Mark Say Managing Editor

The Common Platform digital case management system has gone live in the first courts in its roll out programme.

Empty courtroom

HM Courts and Tribunal Service (HMCTS) has announced that it is now being used in Derby Crown and Magistrates’ Courts, and Chesterfield Magistrates’ Court.

This has been accompanied by the Courts and Tribunals Service Centre (CTSC) in Birmingham beginning to manage administrative work in support of magistrates’ courts. Staff have been trained and are now handling the calls and emails regarding Common Platform cases.

An online registration service for defence professionals to use the platform has also been set up.

The next go live with Common Platform will be Bristol Crown and Magistrates’ Courts, followed by North Tyneside, Mid and South-East Northumberland Magistrates’ Courts, and Newcastle Crown Court.

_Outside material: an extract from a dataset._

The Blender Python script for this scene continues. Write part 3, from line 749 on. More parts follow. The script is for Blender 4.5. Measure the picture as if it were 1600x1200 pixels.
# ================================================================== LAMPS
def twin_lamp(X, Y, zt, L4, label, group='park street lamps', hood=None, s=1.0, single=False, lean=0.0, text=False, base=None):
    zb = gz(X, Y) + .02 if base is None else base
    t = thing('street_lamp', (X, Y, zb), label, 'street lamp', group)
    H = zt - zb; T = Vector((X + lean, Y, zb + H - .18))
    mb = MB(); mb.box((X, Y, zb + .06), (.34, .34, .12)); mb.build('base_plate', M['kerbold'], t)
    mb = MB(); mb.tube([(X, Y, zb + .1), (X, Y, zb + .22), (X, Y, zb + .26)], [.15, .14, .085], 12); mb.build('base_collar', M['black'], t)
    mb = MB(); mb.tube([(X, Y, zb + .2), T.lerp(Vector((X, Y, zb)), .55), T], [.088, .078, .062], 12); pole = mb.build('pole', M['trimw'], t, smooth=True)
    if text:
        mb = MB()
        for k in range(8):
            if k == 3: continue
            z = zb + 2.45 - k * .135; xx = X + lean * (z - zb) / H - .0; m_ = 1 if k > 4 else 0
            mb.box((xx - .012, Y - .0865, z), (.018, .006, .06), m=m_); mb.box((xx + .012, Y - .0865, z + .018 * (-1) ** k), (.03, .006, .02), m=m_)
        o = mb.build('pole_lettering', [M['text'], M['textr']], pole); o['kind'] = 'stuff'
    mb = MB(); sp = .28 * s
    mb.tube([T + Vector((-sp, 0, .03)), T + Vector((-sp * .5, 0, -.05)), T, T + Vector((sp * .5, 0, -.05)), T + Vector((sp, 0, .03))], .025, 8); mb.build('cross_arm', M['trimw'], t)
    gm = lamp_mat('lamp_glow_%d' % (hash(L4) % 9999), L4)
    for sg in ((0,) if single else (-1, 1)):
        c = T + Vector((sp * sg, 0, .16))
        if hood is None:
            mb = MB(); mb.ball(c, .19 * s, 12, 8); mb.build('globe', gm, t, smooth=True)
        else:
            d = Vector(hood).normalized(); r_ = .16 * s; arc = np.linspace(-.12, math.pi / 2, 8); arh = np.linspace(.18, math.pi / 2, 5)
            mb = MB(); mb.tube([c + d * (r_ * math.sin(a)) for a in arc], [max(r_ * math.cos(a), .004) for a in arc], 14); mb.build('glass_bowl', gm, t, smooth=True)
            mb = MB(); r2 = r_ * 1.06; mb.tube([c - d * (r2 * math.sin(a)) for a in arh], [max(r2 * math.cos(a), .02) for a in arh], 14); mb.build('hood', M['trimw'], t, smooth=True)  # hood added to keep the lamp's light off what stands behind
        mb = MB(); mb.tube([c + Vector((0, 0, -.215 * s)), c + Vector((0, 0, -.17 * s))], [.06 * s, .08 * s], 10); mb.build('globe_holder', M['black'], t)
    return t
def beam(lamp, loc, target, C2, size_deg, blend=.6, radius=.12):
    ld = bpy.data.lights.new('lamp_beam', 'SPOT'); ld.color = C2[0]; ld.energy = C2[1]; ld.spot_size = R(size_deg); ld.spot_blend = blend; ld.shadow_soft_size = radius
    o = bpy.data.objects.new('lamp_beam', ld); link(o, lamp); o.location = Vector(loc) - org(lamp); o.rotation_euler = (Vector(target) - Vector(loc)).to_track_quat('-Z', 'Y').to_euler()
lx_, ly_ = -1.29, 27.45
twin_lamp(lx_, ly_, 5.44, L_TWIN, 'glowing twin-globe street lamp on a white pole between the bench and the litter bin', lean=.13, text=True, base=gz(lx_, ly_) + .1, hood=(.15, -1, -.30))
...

It will be introduced to a series of other early adopter courts before rolling out to all criminal courts across England and Wales.

Secure information access

HMCTS said the system provides secure access to the most up-to date case information for all the parties involved in criminal cases – including the judiciary, solicitors and barristers, the Crown Prosecution Service and court staff.

Kevin Sadler, acting chief executive of HMCTS, said: “The Common Platform will provide smarter, more joined up and more streamlined processes and help us deliver more effective and swifter criminal justice for all.

“This is a key milestone in our Reform programme, that will improve efficiency and reduce the generation of physical paperwork aiding the delivery of justice.

“I’m very proud to see the beginning of the rollout of Common Platform to courts, as I know it will deliver benefits for us and our partner agencies along with everyone involved in the criminal justice system.”

The system will eventually replace a number of existing software applications, including Libra, XHIBIT, Bench, Court Store and Digital Mark-Up, and will cut down the need for paper documents.

Its development fell foul to a series of delays, taking it past the original completion date of July 2018. During that year is was the subject of a critical report from the National Audit Office, which pointed to the expected financial benefits turning into a projected deficit.